Combined with the matching 35mm Erfle eyepiece it displayed bright and
almost three-dimensional razor sharp star images. This helped to detect
faint comets in spite of a smallish aperture of the lens. My mind was forever
drawn into the world of the stars by the images of unsurpassed beauty created
by the superb lens. This was undoubtedly a very important factor for the
discovery.
This lens helped me to detect a faintly glowing comet in
Hydra under bright moonlight on the morning of September 19, 1965. This
was the very important discovery which turned my life around. This lens,
small enough to sit in my palm, became the beacon that illuminated the
universe for me.
Returning home from work late at night on February 4, 1962,
I climbed onto my roof-top observing platform (which doubled as a laundry
drying area) as soon as I had walked through the gate. In the southern
sky the magnificent winter Milky Way appeared as the waterfalls of glittering
light. My lens began wandering through the glittering waterfalls with my
mind free of any ambitions. This was my well-established routine for sweeping
the sky. There was no desire whatsoever to find a comet quickly. I was
completely mesmerized by the gracefulness of the constellations seen through
the lens crafted by the master and forgot all about the passing of time.
It was a little before 24:00, the start of the new day, that
I spotted the image of a fuzzy comet near the second magnitude star Zeta
Puppis. It was so low in the sky that a part of the 3.5-degree field of
view was blocked by the roofs of the houses in the south. This was nothing
short of a miraculous discovery. And incredibly, another observer in Arizona,
USA, was watching the same area of the sky low on the southern horizon.

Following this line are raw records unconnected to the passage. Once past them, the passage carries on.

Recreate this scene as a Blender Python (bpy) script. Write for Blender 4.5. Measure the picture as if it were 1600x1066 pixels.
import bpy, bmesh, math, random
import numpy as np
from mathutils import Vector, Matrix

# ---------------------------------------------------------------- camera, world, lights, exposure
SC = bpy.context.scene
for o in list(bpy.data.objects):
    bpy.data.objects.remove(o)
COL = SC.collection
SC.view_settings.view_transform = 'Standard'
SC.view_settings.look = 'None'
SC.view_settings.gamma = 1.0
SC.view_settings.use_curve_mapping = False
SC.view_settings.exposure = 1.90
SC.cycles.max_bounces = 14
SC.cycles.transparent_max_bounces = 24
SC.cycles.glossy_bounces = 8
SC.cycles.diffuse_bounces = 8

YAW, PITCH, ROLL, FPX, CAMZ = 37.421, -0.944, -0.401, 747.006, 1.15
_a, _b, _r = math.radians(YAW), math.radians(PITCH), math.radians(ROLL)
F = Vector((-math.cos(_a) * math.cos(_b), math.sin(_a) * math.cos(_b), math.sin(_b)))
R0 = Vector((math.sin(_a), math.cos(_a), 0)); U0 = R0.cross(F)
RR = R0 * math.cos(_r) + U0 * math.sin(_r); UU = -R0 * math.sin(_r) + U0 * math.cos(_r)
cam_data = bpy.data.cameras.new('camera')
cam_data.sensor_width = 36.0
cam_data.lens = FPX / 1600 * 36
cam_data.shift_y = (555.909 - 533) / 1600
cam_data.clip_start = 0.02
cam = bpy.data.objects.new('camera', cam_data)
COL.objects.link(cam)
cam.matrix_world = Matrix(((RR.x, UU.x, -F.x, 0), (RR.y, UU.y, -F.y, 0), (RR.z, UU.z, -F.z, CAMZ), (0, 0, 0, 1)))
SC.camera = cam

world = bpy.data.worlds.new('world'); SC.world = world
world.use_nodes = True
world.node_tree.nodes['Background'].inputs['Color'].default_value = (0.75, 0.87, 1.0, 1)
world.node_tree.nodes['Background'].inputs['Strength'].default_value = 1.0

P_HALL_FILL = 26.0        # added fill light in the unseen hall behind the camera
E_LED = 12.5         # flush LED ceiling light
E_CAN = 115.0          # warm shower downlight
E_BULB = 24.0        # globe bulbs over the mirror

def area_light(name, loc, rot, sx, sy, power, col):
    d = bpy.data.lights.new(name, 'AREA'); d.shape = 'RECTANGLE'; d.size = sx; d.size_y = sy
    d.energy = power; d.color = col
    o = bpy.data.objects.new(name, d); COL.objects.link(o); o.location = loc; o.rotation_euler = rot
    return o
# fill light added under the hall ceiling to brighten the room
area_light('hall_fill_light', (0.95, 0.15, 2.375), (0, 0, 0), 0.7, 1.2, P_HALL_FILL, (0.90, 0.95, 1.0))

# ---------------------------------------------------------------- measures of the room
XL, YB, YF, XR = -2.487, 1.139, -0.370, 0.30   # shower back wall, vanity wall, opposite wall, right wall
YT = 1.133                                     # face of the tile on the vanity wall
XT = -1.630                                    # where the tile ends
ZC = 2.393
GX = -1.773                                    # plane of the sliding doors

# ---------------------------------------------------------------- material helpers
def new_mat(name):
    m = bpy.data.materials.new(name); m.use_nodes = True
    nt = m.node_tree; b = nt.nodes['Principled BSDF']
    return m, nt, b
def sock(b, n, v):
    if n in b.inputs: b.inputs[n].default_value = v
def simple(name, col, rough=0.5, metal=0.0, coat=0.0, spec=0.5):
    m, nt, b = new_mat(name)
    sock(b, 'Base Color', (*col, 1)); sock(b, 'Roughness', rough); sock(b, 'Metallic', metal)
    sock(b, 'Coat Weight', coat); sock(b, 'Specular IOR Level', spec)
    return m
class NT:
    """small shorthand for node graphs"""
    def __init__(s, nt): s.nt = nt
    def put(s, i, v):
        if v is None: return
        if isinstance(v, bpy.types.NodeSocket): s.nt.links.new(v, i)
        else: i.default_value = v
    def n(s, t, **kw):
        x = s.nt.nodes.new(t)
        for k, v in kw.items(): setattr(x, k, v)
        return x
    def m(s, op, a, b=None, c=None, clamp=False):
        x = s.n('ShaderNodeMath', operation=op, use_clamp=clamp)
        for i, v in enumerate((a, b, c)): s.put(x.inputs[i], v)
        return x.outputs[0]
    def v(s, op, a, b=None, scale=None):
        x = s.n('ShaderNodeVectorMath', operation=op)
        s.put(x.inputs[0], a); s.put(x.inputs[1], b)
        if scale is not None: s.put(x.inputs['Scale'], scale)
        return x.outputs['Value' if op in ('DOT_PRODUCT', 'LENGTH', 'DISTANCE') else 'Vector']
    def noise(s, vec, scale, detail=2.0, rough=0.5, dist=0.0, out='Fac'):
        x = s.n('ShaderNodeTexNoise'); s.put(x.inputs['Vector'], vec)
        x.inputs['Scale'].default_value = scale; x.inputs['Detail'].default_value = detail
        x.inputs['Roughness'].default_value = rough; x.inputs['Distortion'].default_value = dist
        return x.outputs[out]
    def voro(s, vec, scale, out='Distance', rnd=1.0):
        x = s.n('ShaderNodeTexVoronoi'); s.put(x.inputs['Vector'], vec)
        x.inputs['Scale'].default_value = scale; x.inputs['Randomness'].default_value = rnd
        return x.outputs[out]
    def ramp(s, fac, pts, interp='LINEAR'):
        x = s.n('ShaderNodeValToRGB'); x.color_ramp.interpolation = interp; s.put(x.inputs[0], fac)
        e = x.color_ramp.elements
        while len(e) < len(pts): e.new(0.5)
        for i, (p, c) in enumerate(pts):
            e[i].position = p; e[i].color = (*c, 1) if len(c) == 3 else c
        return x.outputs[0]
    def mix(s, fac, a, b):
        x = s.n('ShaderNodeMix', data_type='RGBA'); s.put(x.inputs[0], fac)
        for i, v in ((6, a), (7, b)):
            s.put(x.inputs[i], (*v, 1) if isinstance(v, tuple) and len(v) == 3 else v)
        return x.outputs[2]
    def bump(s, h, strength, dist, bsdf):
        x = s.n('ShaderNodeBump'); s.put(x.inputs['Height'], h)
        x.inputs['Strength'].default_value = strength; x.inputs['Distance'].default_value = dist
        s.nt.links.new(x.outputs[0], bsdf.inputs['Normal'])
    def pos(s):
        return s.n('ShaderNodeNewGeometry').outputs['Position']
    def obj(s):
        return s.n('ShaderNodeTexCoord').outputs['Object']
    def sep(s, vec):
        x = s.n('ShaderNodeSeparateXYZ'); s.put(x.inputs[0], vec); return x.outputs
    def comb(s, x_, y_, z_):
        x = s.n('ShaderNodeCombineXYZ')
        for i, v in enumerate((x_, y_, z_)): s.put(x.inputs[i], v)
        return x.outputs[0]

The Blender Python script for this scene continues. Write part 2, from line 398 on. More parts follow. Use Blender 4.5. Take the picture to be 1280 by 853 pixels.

My reminiscence was interrupted when I saw a police car coming
toward me with the revolving red emergency lights. They might have thought
the presence of my car suspicious. It was the second time that this had
happened.
It was one kilometer to the observatory. Encouraged by the
clearing sky, I decided to go to the dome.
(to be continued)
Comet Seki-Lines was discovered near second magnitude Zeta Puppis at declination -40 degrees.